* [Problem details] Restate all of the data exactly.

* [Data segment]
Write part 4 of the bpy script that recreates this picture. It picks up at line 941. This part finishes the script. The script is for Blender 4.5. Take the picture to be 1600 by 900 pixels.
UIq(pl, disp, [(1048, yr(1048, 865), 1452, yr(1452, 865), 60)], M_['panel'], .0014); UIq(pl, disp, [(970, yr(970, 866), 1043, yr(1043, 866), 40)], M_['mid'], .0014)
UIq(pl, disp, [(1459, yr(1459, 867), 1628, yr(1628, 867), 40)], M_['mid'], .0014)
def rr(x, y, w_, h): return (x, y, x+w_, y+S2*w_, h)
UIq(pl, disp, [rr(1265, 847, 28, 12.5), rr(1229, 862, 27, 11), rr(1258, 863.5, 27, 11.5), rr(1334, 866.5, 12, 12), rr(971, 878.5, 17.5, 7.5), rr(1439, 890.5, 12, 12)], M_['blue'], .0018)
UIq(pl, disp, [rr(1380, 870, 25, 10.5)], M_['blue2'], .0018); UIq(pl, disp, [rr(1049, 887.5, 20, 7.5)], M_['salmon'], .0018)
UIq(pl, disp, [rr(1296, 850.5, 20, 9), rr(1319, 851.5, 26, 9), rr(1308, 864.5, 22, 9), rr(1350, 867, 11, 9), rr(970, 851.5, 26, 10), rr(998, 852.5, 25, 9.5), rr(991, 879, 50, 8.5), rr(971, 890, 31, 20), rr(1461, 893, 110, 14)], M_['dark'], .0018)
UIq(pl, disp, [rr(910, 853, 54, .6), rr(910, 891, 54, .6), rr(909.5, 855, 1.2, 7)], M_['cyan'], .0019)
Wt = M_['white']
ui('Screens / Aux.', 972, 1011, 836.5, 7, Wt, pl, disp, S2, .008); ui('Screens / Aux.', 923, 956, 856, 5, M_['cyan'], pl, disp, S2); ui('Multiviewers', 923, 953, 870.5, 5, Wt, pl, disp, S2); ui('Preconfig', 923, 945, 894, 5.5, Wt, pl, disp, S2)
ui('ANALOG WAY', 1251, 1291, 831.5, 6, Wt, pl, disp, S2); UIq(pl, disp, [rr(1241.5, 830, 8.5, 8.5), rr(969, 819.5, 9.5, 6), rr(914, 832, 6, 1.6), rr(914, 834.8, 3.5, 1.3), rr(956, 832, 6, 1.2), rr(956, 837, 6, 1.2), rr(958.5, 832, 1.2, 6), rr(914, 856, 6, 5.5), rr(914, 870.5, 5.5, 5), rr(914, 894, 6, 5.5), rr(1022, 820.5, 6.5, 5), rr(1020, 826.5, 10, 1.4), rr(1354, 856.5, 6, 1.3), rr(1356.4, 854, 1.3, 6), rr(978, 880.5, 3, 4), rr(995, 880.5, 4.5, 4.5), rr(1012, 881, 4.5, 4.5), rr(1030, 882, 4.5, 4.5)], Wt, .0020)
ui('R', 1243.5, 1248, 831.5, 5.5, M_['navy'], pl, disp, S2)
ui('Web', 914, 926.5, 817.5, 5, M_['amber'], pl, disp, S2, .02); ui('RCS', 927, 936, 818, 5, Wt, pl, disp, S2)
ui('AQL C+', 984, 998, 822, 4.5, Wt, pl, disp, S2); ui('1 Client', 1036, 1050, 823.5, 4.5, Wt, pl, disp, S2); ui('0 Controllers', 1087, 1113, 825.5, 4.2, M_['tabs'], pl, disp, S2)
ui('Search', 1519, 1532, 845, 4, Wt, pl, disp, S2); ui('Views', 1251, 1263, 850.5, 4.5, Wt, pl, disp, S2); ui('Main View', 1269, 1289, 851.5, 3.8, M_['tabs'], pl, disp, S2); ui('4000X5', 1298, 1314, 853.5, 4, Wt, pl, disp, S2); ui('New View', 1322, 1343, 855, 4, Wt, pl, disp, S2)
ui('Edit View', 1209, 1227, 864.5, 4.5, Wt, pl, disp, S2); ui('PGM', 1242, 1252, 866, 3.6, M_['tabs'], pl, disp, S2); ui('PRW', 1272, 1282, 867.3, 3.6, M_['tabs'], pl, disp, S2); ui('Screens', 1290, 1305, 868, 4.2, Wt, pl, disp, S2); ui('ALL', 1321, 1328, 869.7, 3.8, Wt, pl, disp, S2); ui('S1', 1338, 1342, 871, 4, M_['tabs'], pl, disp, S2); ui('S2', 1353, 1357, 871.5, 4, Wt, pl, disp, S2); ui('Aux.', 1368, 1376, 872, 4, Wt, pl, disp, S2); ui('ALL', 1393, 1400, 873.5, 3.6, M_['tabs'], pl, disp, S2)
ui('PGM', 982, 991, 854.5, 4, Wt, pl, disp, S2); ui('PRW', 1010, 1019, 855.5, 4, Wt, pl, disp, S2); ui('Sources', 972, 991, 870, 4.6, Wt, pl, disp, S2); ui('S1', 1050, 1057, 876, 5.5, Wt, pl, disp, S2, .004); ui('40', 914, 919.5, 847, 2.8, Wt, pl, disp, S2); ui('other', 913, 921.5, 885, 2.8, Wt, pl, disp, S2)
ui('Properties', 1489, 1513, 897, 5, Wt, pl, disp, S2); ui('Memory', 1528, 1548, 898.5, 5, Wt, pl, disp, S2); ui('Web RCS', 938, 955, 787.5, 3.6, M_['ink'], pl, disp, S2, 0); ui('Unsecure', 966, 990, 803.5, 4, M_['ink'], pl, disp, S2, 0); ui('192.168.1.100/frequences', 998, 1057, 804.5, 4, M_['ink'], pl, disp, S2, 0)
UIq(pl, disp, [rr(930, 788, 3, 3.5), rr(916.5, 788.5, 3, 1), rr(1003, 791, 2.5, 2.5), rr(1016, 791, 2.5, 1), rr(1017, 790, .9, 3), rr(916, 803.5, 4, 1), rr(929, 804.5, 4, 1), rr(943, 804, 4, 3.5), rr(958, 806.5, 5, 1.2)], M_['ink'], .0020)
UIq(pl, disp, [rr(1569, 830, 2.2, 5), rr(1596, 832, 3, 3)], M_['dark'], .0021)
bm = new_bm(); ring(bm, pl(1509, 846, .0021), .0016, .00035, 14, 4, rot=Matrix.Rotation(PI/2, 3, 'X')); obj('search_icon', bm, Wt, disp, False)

* [Worked solution]
Write part 4 of the bpy script that recreates this picture. It picks up at line 941. This part finishes the script. The script is for Blender 4.5. Take the picture to be 1600 by 900 pixels.
UIq(pl, disp, [(1048, yr(1048, 865), 1452, yr(1452, 865), 60)], M_['panel'], .0014); UIq(pl, disp, [(970, yr(970, 866), 1043, yr(1043, 866), 40)], M_['mid'], .0014)
UIq(pl, disp, [(1459, yr(1459, 867), 1628, yr(1628, 867), 40)], M_['mid'], .0014)
def rr(x, y, w_, h): return (x, y, x+w_, y+S2*w_, h)
UIq(pl, disp, [rr(1265, 847, 28, 12.5), rr(1229, 862, 27, 11), rr(1258, 863.5, 27, 11.5), rr(1334, 866.5, 12, 12), rr(971, 878.5, 17.5, 7.5), rr(1439, 890.5, 12, 12)], M_['blue'], .0018)
UIq(pl, disp, [rr(1380, 870, 25, 10.5)], M_['blue2'], .0018); UIq(pl, disp, [rr(1049, 887.5, 20, 7.5)], M_['salmon'], .0018)
UIq(pl, disp, [rr(1296, 850.5, 20, 9), rr(1319, 851.5, 26, 9), rr(1308, 864.5, 22, 9), rr(1350, 867, 11, 9), rr(970, 851.5, 26, 10), rr(998, 852.5, 25, 9.5), rr(991, 879, 50, 8.5), rr(971, 890, 31, 20), rr(1461, 893, 110, 14)], M_['dark'], .0018)
UIq(pl, disp, [rr(910, 853, 54, .6), rr(910, 891, 54, .6), rr(909.5, 855, 1.2, 7)], M_['cyan'], .0019)
Wt = M_['white']
ui('Screens / Aux.', 972, 1011, 836.5, 7, Wt, pl, disp, S2, .008); ui('Screens / Aux.', 923, 956, 856, 5, M_['cyan'], pl, disp, S2); ui('Multiviewers', 923, 953, 870.5, 5, Wt, pl, disp, S2); ui('Preconfig', 923, 945, 894, 5.5, Wt, pl, disp, S2)
ui('ANALOG WAY', 1251, 1291, 831.5, 6, Wt, pl, disp, S2); UIq(pl, disp, [rr(1241.5, 830, 8.5, 8.5), rr(969, 819.5, 9.5, 6), rr(914, 832, 6, 1.6), rr(914, 834.8, 3.5, 1.3), rr(956, 832, 6, 1.2), rr(956, 837, 6, 1.2), rr(958.5, 832, 1.2, 6), rr(914, 856, 6, 5.5), rr(914, 870.5, 5.5, 5), rr(914, 894, 6, 5.5), rr(1022, 820.5, 6.5, 5), rr(1020, 826.5, 10, 1.4), rr(1354, 856.5, 6, 1.3), rr(1356.4, 854, 1.3, 6), rr(978, 880.5, 3, 4), rr(995, 880.5, 4.5, 4.5), rr(1012, 881, 4.5, 4.5), rr(1030, 882, 4.5, 4.5)], Wt, .0020)
ui('R', 1243.5, 1248, 831.5, 5.5, M_['navy'], pl, disp, S2)
ui('Web', 914, 926.5, 817.5, 5, M_['amber'], pl, disp, S2, .02); ui('RCS', 927, 936, 818, 5, Wt, pl, disp, S2)
ui('AQL C+', 984, 998, 822, 4.5, Wt, pl, disp, S2); ui('1 Client', 1036, 1050, 823.5, 4.5, Wt, pl, disp, S2); ui('0 Controllers', 1087, 1113, 825.5, 4.2, M_['tabs'], pl, disp, S2)
ui('Search', 1519, 1532, 845, 4, Wt, pl, disp, S2); ui('Views', 1251, 1263, 850.5, 4.5, Wt, pl, disp, S2); ui('Main View', 1269, 1289, 851.5, 3.8, M_['tabs'], pl, disp, S2); ui('4000X5', 1298, 1314, 853.5, 4, Wt, pl, disp, S2); ui('New View', 1322, 1343, 855, 4, Wt, pl, disp, S2)
ui('Edit View', 1209, 1227, 864.5, 4.5, Wt, pl, disp, S2); ui('PGM', 1242, 1252, 866, 3.6, M_['tabs'], pl, disp, S2); ui('PRW', 1272, 1282, 867.3, 3.6, M_['tabs'], pl, disp, S2); ui('Screens', 1290, 1305, 868, 4.2, Wt, pl, disp, S2); ui('ALL', 1321, 1328, 869.7, 3.8, Wt, pl, disp, S2); ui('S1', 1338, 1342, 871, 4, M_['tabs'], pl, disp, S2); ui('S2', 1353, 1357, 871.5, 4, Wt, pl, disp, S2); ui('Aux.', 1368, 1376, 872, 4, Wt, pl, disp, S2); ui('ALL', 1393, 1400, 873.5, 3.6, M_['tabs'], pl, disp, S2)
ui('PGM', 982, 991, 854.5, 4, Wt, pl, disp, S2); ui('PRW', 1010, 1019, 855.5, 4, Wt, pl, disp, S2); ui('Sources', 972, 991, 870, 4.6, Wt, pl, disp, S2); ui('S1', 1050, 1057, 876, 5.5, Wt, pl, disp, S2, .004); ui('40', 914, 919.5, 847, 2.8, Wt, pl, disp, S2); ui('other', 913, 921.5, 885, 2.8, Wt, pl, disp, S2)
ui('Properties', 1489, 1513, 897, 5, Wt, pl, disp, S2); ui('Memory', 1528, 1548, 898.5, 5, Wt, pl, disp, S2); ui('Web RCS', 938, 955, 787.5, 3.6, M_['ink'], pl, disp, S2, 0); ui('Unsecure', 966, 990, 803.5, 4, M_['ink'], pl, disp, S2, 0); ui('192.168.1.100/frequences', 998, 1057, 804.5, 4, M_['ink'], pl, disp, S2, 0)
UIq(pl, disp, [rr(930, 788, 3, 3.5), rr(916.5, 788.5, 3, 1), rr(1003, 791, 2.5, 2.5), rr(1016, 791, 2.5, 1), rr(1017, 790, .9, 3), rr(916, 803.5, 4, 1), rr(929, 804.5, 4, 1), rr(943, 804, 4, 3.5), rr(958, 806.5, 5, 1.2)], M_['ink'], .0020)
UIq(pl, disp, [rr(1569, 830, 2.2, 5), rr(1596, 832, 3, 3)], M_['dark'], .0021)
bm = new_bm(); ring(bm, pl(1509, 846, .0021), .0016, .00035, 14, 4, rot=Matrix.Rotation(PI/2, 3, 'X')); obj('search_icon', bm, Wt, disp, False)